- EXERCISE AIM
Please copy all the lines that follow, word for word.
====== INFORMATION SHOWN ======
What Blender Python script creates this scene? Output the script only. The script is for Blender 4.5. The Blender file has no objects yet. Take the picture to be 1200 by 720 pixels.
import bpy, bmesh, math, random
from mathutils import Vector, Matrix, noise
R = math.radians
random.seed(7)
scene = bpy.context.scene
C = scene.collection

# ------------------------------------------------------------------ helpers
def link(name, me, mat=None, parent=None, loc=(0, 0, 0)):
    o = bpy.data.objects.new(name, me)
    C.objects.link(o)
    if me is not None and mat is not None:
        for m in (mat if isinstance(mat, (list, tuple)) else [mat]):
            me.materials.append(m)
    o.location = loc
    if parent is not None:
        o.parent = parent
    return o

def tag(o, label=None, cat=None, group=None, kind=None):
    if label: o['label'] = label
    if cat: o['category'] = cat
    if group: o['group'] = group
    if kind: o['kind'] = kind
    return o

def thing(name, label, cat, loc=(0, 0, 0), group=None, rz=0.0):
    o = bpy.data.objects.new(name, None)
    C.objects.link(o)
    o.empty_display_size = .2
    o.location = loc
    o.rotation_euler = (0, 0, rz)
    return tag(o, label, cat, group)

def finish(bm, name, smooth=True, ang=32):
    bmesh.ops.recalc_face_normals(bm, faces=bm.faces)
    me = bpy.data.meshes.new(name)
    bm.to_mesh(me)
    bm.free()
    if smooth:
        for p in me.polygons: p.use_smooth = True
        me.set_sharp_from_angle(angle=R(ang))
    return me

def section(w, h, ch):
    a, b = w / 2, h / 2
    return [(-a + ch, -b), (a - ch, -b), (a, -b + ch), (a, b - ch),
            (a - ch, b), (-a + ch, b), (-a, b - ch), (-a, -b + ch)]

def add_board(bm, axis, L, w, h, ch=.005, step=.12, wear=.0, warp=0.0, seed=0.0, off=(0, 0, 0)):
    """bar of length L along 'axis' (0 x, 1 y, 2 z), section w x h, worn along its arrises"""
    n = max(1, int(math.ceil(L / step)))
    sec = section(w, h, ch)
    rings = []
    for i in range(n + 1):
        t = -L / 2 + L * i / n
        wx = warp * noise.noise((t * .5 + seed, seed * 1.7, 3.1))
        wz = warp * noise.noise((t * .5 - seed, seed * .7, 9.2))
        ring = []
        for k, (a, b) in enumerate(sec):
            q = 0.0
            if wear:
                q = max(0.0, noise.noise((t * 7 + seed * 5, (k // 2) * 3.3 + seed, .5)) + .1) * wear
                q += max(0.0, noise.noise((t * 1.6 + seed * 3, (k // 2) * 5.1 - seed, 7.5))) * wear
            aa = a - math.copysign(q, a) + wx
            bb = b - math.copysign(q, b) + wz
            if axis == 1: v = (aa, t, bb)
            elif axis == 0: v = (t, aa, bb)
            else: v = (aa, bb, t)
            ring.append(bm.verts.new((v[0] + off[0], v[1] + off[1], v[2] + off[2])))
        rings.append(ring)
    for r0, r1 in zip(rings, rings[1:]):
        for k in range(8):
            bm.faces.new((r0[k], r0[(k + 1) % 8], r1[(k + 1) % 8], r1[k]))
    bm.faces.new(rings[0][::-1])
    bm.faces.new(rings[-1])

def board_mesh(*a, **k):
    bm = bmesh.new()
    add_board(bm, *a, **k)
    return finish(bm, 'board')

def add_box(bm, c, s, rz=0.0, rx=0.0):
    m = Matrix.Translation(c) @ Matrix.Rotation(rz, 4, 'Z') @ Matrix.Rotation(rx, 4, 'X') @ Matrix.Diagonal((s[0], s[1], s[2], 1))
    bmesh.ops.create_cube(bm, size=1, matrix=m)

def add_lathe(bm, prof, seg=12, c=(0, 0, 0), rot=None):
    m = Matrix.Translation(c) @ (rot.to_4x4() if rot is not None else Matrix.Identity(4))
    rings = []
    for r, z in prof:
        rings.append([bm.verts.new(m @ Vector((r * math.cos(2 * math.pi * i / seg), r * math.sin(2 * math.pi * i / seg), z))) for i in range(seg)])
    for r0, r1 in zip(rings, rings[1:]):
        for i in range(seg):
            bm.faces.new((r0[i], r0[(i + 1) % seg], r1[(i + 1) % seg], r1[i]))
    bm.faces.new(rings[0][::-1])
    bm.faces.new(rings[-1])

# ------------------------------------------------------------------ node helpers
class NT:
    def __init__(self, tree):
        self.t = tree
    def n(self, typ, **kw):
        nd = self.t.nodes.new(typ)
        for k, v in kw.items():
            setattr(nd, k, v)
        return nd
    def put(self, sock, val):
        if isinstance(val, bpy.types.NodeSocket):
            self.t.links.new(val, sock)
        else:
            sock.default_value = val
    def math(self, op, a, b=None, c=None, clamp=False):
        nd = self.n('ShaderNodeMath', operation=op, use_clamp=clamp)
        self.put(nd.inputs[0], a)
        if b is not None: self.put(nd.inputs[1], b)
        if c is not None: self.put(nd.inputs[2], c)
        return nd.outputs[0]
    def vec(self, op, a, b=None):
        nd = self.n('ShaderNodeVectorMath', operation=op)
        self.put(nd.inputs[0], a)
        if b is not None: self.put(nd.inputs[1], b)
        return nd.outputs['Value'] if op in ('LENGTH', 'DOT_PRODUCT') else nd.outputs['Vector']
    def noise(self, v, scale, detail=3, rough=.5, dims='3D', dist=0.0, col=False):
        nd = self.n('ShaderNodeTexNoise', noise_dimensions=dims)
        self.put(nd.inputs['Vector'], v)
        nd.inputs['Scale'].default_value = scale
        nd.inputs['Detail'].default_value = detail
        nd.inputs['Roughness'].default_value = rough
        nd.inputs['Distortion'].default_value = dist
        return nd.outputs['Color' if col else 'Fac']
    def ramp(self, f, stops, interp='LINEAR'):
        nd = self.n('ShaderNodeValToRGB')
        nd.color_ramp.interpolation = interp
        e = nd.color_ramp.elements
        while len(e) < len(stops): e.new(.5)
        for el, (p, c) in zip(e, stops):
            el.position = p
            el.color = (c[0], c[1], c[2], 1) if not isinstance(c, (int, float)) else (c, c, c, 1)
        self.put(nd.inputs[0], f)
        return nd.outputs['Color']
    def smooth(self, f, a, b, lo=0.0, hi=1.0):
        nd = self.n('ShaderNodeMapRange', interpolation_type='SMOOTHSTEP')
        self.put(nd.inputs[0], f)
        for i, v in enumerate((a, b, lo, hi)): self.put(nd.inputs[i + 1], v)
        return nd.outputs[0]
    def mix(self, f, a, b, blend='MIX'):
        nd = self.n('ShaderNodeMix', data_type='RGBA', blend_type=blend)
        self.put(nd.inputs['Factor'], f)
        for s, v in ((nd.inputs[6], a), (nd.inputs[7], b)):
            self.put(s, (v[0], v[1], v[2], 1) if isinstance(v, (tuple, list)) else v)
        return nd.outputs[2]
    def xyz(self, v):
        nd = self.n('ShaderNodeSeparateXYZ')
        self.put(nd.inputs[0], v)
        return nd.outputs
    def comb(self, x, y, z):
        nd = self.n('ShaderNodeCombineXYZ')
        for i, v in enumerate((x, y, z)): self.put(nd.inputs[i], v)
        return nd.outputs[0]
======
- TASK RESPONSE
What Blender Python script creates this scene? Output the script only. The script is for Blender 4.5. The Blender file has no objects yet. Take the picture to be 1200 by 720 pixels.
import bpy, bmesh, math, random
from mathutils import Vector, Matrix, noise
R = math.radians
random.seed(7)
scene = bpy.context.scene
C = scene.collection

# ------------------------------------------------------------------ helpers
def link(name, me, mat=None, parent=None, loc=(0, 0, 0)):
    o = bpy.data.objects.new(name, me)
    C.objects.link(o)
    if me is not None and mat is not None:
        for m in (mat if isinstance(mat, (list, tuple)) else [mat]):
            me.materials.append(m)
    o.location = loc
    if parent is not None:
        o.parent = parent
    return o

def tag(o, label=None, cat=None, group=None, kind=None):
    if label: o['label'] = label
    if cat: o['category'] = cat
    if group: o['group'] = group
    if kind: o['kind'] = kind
    return o

def thing(name, label, cat, loc=(0, 0, 0), group=None, rz=0.0):
    o = bpy.data.objects.new(name, None)
    C.objects.link(o)
    o.empty_display_size = .2
    o.location = loc
    o.rotation_euler = (0, 0, rz)
    return tag(o, label, cat, group)

def finish(bm, name, smooth=True, ang=32):
    bmesh.ops.recalc_face_normals(bm, faces=bm.faces)
    me = bpy.data.meshes.new(name)
    bm.to_mesh(me)
    bm.free()
    if smooth:
        for p in me.polygons: p.use_smooth = True
        me.set_sharp_from_angle(angle=R(ang))
    return me

def section(w, h, ch):
    a, b = w / 2, h / 2
    return [(-a + ch, -b), (a - ch, -b), (a, -b + ch), (a, b - ch),
            (a - ch, b), (-a + ch, b), (-a, b - ch), (-a, -b + ch)]

def add_board(bm, axis, L, w, h, ch=.005, step=.12, wear=.0, warp=0.0, seed=0.0, off=(0, 0, 0)):
    """bar of length L along 'axis' (0 x, 1 y, 2 z), section w x h, worn along its arrises"""
    n = max(1, int(math.ceil(L / step)))
    sec = section(w, h, ch)
    rings = []
    for i in range(n + 1):
        t = -L / 2 + L * i / n
        wx = warp * noise.noise((t * .5 + seed, seed * 1.7, 3.1))
        wz = warp * noise.noise((t * .5 - seed, seed * .7, 9.2))
        ring = []
        for k, (a, b) in enumerate(sec):
            q = 0.0
            if wear:
                q = max(0.0, noise.noise((t * 7 + seed * 5, (k // 2) * 3.3 + seed, .5)) + .1) * wear
                q += max(0.0, noise.noise((t * 1.6 + seed * 3, (k // 2) * 5.1 - seed, 7.5))) * wear
            aa = a - math.copysign(q, a) + wx
            bb = b - math.copysign(q, b) + wz
            if axis == 1: v = (aa, t, bb)
            elif axis == 0: v = (t, aa, bb)
            else: v = (aa, bb, t)
            ring.append(bm.verts.new((v[0] + off[0], v[1] + off[1], v[2] + off[2])))
        rings.append(ring)
    for r0, r1 in zip(rings, rings[1:]):
        for k in range(8):
            bm.faces.new((r0[k], r0[(k + 1) % 8], r1[(k + 1) % 8], r1[k]))
    bm.faces.new(rings[0][::-1])
    bm.faces.new(rings[-1])

def board_mesh(*a, **k):
    bm = bmesh.new()
    add_board(bm, *a, **k)
    return finish(bm, 'board')

def add_box(bm, c, s, rz=0.0, rx=0.0):
    m = Matrix.Translation(c) @ Matrix.Rotation(rz, 4, 'Z') @ Matrix.Rotation(rx, 4, 'X') @ Matrix.Diagonal((s[0], s[1], s[2], 1))
    bmesh.ops.create_cube(bm, size=1, matrix=m)

def add_lathe(bm, prof, seg=12, c=(0, 0, 0), rot=None):
    m = Matrix.Translation(c) @ (rot.to_4x4() if rot is not None else Matrix.Identity(4))
    rings = []
    for r, z in prof:
        rings.append([bm.verts.new(m @ Vector((r * math.cos(2 * math.pi * i / seg), r * math.sin(2 * math.pi * i / seg), z))) for i in range(seg)])
    for r0, r1 in zip(rings, rings[1:]):
        for i in range(seg):
            bm.faces.new((r0[i], r0[(i + 1) % seg], r1[(i + 1) % seg], r1[i]))
    bm.faces.new(rings[0][::-1])
    bm.faces.new(rings[-1])

# ------------------------------------------------------------------ node helpers
class NT:
    def __init__(self, tree):
        self.t = tree
    def n(self, typ, **kw):
        nd = self.t.nodes.new(typ)
        for k, v in kw.items():
            setattr(nd, k, v)
        return nd
    def put(self, sock, val):
        if isinstance(val, bpy.types.NodeSocket):
            self.t.links.new(val, sock)
        else:
            sock.default_value = val
    def math(self, op, a, b=None, c=None, clamp=False):
        nd = self.n('ShaderNodeMath', operation=op, use_clamp=clamp)
        self.put(nd.inputs[0], a)
        if b is not None: self.put(nd.inputs[1], b)
        if c is not None: self.put(nd.inputs[2], c)
        return nd.outputs[0]
    def vec(self, op, a, b=None):
        nd = self.n('ShaderNodeVectorMath', operation=op)
        self.put(nd.inputs[0], a)
        if b is not None: self.put(nd.inputs[1], b)
        return nd.outputs['Value'] if op in ('LENGTH', 'DOT_PRODUCT') else nd.outputs['Vector']
    def noise(self, v, scale, detail=3, rough=.5, dims='3D', dist=0.0, col=False):
        nd = self.n('ShaderNodeTexNoise', noise_dimensions=dims)
        self.put(nd.inputs['Vector'], v)
        nd.inputs['Scale'].default_value = scale
        nd.inputs['Detail'].default_value = detail
        nd.inputs['Roughness'].default_value = rough
        nd.inputs['Distortion'].default_value = dist
        return nd.outputs['Color' if col else 'Fac']
    def ramp(self, f, stops, interp='LINEAR'):
        nd = self.n('ShaderNodeValToRGB')
        nd.color_ramp.interpolation = interp
        e = nd.color_ramp.elements
        while len(e) < len(stops): e.new(.5)
        for el, (p, c) in zip(e, stops):
            el.position = p
            el.color = (c[0], c[1], c[2], 1) if not isinstance(c, (int, float)) else (c, c, c, 1)
        self.put(nd.inputs[0], f)
        return nd.outputs['Color']
    def smooth(self, f, a, b, lo=0.0, hi=1.0):
        nd = self.n('ShaderNodeMapRange', interpolation_type='SMOOTHSTEP')
        self.put(nd.inputs[0], f)
        for i, v in enumerate((a, b, lo, hi)): self.put(nd.inputs[i + 1], v)
        return nd.outputs[0]
    def mix(self, f, a, b, blend='MIX'):
        nd = self.n('ShaderNodeMix', data_type='RGBA', blend_type=blend)
        self.put(nd.inputs['Factor'], f)
        for s, v in ((nd.inputs[6], a), (nd.inputs[7], b)):
            self.put(s, (v[0], v[1], v[2], 1) if isinstance(v, (tuple, list)) else v)
        return nd.outputs[2]
    def xyz(self, v):
        nd = self.n('ShaderNodeSeparateXYZ')
        self.put(nd.inputs[0], v)
        return nd.outputs
    def comb(self, x, y, z):
        nd = self.n('ShaderNodeCombineXYZ')
        for i, v in enumerate((x, y, z)): self.put(nd.inputs[i], v)
        return nd.outputs[0]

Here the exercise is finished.